The extra space complexity comes from storing the merged result. In the worst case, no ids overlap, so the output contains all n + m elements.
Test Cases
sol = Solution()
# Example 1, overlapping ids
assert sol.mergeArrays(
[[1, 2], [2, 3], [4, 5]],
[[1, 4], [3, 2], [4, 1]]
) == [[1, 6], [2, 3], [3, 2], [4, 6]]
# Example 2, no overlapping ids
assert sol.mergeArrays(
[[2, 4], [3, 6], [5, 5]],
[[1, 3], [4, 3]]
) == [[1, 3], [2, 4], [3, 6], [4, 3], [5, 5]]

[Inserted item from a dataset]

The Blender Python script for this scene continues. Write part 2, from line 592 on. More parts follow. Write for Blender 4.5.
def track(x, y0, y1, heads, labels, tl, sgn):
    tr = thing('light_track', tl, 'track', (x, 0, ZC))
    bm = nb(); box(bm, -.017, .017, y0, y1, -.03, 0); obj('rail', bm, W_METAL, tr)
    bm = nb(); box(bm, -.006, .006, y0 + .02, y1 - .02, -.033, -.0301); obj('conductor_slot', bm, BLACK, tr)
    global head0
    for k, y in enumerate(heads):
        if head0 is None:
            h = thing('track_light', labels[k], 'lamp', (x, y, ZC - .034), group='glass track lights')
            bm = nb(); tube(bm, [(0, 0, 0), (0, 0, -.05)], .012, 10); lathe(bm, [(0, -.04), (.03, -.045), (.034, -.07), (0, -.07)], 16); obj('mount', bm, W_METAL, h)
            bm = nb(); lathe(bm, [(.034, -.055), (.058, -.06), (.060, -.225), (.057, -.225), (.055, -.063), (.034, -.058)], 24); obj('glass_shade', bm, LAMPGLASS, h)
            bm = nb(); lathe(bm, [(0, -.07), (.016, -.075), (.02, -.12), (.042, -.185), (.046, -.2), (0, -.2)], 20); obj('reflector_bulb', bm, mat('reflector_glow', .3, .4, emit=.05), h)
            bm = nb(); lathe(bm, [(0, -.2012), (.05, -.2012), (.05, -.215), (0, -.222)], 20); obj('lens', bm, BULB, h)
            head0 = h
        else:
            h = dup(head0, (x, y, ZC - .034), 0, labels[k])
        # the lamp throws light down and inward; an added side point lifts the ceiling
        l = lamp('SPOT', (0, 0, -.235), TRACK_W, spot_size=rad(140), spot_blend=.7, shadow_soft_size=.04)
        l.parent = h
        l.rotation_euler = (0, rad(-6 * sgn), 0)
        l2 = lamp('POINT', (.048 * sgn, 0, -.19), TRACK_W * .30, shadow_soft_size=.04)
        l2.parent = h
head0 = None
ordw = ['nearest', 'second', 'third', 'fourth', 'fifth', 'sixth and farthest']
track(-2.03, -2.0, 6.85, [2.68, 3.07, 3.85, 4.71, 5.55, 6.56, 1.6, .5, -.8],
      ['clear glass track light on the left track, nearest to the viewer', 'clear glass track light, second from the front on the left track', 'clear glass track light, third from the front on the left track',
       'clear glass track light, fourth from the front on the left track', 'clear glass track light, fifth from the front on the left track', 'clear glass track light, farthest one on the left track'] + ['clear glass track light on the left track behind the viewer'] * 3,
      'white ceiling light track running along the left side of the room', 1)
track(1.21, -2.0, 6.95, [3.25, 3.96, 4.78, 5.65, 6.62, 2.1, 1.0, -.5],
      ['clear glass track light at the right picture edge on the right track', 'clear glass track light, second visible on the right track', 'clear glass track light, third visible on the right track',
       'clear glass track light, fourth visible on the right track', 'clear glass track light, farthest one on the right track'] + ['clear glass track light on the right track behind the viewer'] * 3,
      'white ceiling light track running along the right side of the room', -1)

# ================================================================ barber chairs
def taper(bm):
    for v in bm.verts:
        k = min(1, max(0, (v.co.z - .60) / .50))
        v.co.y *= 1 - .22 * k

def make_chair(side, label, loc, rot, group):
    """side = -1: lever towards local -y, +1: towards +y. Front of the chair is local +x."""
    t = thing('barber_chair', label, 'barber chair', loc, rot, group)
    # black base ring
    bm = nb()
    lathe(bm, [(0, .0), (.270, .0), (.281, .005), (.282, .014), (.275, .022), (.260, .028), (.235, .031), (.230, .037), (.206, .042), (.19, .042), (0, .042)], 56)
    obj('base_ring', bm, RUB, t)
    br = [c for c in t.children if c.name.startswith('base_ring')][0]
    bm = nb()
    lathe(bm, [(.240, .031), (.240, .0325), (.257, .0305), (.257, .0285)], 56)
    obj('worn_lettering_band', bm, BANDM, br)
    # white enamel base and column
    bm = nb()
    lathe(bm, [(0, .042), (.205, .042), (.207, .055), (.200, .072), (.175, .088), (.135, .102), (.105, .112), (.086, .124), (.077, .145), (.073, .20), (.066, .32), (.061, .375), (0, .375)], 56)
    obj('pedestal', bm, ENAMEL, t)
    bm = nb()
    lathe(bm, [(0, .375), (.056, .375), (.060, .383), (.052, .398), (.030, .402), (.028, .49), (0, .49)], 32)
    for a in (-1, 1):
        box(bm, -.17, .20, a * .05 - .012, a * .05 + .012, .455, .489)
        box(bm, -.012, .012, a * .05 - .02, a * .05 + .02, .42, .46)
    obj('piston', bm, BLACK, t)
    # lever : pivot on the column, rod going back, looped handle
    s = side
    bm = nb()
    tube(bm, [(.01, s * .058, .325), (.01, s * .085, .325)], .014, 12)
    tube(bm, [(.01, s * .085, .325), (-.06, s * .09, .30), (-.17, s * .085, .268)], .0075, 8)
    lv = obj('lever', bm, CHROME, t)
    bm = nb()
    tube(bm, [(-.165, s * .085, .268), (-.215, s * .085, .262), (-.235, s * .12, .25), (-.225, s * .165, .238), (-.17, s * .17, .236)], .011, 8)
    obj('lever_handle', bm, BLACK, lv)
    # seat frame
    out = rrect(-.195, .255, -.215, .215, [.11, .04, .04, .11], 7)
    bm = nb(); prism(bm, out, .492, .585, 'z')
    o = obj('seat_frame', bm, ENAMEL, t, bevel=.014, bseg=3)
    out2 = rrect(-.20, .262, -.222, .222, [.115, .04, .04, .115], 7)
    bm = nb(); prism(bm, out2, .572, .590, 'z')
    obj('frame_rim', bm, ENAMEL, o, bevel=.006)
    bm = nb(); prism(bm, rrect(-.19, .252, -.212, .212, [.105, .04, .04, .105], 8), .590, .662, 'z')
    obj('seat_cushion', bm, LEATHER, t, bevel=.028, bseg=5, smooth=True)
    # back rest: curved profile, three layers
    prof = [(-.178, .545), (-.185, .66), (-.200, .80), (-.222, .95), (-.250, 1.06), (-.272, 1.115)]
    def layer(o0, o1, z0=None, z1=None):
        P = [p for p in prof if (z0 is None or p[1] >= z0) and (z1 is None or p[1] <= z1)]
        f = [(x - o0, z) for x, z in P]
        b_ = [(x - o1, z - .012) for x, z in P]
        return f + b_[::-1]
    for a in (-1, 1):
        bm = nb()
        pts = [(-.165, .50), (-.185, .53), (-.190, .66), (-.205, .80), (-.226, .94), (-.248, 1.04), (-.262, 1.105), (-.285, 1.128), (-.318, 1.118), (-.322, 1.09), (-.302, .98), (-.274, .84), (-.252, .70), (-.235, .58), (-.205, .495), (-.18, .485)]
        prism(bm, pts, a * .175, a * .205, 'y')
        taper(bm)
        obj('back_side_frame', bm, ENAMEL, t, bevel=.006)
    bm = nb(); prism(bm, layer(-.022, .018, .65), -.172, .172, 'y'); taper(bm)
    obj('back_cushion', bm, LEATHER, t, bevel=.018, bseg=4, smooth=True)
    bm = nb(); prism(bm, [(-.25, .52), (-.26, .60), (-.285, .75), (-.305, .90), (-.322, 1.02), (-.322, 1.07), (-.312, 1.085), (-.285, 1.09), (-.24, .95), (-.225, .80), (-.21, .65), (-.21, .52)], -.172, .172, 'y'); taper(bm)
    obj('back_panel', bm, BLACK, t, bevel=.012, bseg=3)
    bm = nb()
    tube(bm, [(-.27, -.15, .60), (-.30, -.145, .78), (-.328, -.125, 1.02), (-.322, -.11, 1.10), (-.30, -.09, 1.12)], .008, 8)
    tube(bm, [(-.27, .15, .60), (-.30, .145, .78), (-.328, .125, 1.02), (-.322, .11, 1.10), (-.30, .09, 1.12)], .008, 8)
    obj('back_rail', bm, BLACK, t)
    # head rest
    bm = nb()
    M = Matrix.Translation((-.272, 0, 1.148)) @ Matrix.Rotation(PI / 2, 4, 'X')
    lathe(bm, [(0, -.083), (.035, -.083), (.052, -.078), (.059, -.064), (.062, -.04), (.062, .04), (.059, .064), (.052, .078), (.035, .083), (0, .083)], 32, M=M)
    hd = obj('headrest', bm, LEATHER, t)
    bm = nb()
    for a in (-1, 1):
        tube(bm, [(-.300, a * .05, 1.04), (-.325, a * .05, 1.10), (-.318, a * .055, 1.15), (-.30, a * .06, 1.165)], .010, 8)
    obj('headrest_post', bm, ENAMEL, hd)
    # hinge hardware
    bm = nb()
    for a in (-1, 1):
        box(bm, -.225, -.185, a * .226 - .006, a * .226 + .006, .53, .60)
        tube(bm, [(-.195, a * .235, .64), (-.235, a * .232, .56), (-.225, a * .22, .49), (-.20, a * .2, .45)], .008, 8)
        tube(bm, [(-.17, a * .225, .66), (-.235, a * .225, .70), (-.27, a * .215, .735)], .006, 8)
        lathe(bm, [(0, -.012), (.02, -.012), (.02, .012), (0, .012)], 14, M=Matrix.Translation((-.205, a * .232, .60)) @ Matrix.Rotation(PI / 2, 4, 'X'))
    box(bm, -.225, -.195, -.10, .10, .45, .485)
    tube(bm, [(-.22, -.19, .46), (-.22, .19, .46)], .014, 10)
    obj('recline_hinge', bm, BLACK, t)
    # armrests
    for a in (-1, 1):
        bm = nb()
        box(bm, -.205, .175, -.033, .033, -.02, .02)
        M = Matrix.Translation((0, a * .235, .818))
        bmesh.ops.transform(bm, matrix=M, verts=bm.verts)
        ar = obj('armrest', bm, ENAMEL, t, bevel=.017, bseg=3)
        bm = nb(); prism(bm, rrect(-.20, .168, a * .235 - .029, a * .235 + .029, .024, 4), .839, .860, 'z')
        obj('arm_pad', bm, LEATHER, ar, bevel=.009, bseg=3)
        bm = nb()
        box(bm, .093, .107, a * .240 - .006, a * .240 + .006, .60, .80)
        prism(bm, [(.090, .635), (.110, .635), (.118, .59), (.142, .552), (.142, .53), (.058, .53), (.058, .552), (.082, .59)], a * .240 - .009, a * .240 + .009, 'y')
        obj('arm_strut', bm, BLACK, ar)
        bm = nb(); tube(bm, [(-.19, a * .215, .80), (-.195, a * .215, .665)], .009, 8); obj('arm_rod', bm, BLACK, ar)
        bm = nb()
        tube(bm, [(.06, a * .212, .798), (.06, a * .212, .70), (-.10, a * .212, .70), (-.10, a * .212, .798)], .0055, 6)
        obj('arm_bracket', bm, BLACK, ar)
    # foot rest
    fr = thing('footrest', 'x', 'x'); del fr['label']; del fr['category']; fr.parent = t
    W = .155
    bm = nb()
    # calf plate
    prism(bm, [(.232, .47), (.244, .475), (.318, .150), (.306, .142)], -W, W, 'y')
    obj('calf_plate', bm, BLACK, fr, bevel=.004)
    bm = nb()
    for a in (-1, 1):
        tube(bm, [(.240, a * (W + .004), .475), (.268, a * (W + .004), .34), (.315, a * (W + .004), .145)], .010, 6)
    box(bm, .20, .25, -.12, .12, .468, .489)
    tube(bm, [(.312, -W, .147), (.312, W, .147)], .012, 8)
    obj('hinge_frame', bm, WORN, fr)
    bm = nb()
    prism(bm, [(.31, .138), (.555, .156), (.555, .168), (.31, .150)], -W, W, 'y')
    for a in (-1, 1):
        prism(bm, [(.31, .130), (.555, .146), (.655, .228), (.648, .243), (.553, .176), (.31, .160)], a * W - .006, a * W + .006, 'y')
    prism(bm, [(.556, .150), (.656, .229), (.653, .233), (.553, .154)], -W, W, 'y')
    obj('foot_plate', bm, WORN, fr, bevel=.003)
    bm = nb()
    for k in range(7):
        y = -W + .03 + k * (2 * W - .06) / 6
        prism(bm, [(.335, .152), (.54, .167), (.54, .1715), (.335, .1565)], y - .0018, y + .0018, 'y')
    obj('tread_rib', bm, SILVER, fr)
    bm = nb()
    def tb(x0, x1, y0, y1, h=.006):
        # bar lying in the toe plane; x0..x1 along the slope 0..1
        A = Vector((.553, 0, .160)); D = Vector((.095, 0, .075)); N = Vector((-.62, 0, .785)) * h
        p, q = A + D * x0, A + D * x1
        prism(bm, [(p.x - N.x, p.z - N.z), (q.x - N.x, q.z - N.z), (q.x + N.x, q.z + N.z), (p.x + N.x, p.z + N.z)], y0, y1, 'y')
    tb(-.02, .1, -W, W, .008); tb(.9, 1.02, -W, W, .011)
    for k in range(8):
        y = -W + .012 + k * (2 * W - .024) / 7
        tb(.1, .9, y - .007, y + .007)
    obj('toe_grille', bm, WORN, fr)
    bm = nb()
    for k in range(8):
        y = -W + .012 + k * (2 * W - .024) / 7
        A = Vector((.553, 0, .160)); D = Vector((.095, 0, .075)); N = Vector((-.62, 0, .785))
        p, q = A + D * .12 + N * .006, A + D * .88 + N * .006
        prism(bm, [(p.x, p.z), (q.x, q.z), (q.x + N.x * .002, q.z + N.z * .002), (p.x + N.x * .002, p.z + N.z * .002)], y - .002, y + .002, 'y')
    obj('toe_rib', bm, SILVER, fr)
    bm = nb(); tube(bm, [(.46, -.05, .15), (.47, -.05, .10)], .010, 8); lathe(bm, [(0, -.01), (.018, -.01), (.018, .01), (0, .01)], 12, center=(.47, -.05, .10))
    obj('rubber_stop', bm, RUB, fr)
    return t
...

# Single overlapping element
assert sol.mergeArrays(
[[1, 5]],
[[1, 7]]
) == [[1, 12]] # exact id match
# No overlap with smallest inputs
assert sol.mergeArrays(
[[2, 10]],
[[1, 20]]
) == [[1, 20], [2, 10]] # preserves sorting
# nums1 completely before nums2
assert sol.mergeArrays(
[[1, 1], [2, 2]],
[[3, 3], [4, 4]]
) == [[1, 1], [2, 2], [3, 3], [4, 4]]
# nums2 completely before nums1
assert sol.mergeArrays(
[[5, 5], [6, 6]],
[[1, 1], [2, 2]]
) == [[1, 1], [2, 2], [5, 5], [6, 6]]
# All ids overlap
assert sol.mergeArrays(
[[1, 1], [2, 2], [3, 3]],
[[1, 9], [2, 8], [3, 7]]
) == [[1, 10], [2, 10], [3, 10]]
# One array exhausted early
assert sol.mergeArrays(
[[1, 2], [1000, 5]],
[[1, 3]]
) == [[1, 5], [1000, 5]]
# Maximum id values
assert sol.mergeArrays(
[[1000, 1000]],
[[1000, 1000]]
) == [[1000, 2000]] # upper boundary values
| Test | Why |
|---|---|
| Example 1 | Validates overlapping ids and summation |
| Example 2 | Validates completely disjoint ids |
| Single overlapping element | Tests smallest overlapping input |
| No overlap with smallest inputs | Tests ordering with minimal size |
| nums1 completely before nums2 | Ensures leftovers append correctly |
| nums2 completely before nums1 | Verifies sorted merge from reverse ranges |
| All ids overlap | Confirms repeated summation logic |
| One array exhausted early | Tests leftover processing |
| Maximum id values | Verifies upper constraint handling |
Edge Cases
Completely Disjoint IDs
A common source of bugs is assuming ids always overlap. For example:
nums1 = [[1,2],[2,3]]
nums2 = [[5,10]]
A naive implementation might incorrectly attempt to match unrelated ids. The two-pointer method handles this naturally by always appending the smaller id and moving forward. Since no ids match, all elements are simply merged in sorted order.
One Array Finishes Early
Another tricky case occurs when one array becomes exhausted before the other.
nums1 = [[1,2]]
nums2 = [[2,3],[3,4],[4,5]]
If we stop immediately after the main comparison loop, we would lose remaining elements. The implementation avoids this bug with two cleanup loops that append all remaining entries after one pointer reaches the end.
Every ID Overlaps
When every id exists in both arrays:
nums1 = [[1,1],[2,2]]
nums2 = [[1,5],[2,10]]
A buggy implementation might accidentally duplicate ids instead of summing them. Our solution explicitly checks for equality and merges both values into a single entry before advancing both pointers, guaranteeing each id appears exactly once.
Single Element Arrays
Minimal inputs are another important edge case:
nums1 = [[1,5]]
nums2 = [[1,10]]
The implementation correctly handles this because the main loop still executes once, detects matching ids, sums the values, and terminates cleanly without any special-case logic.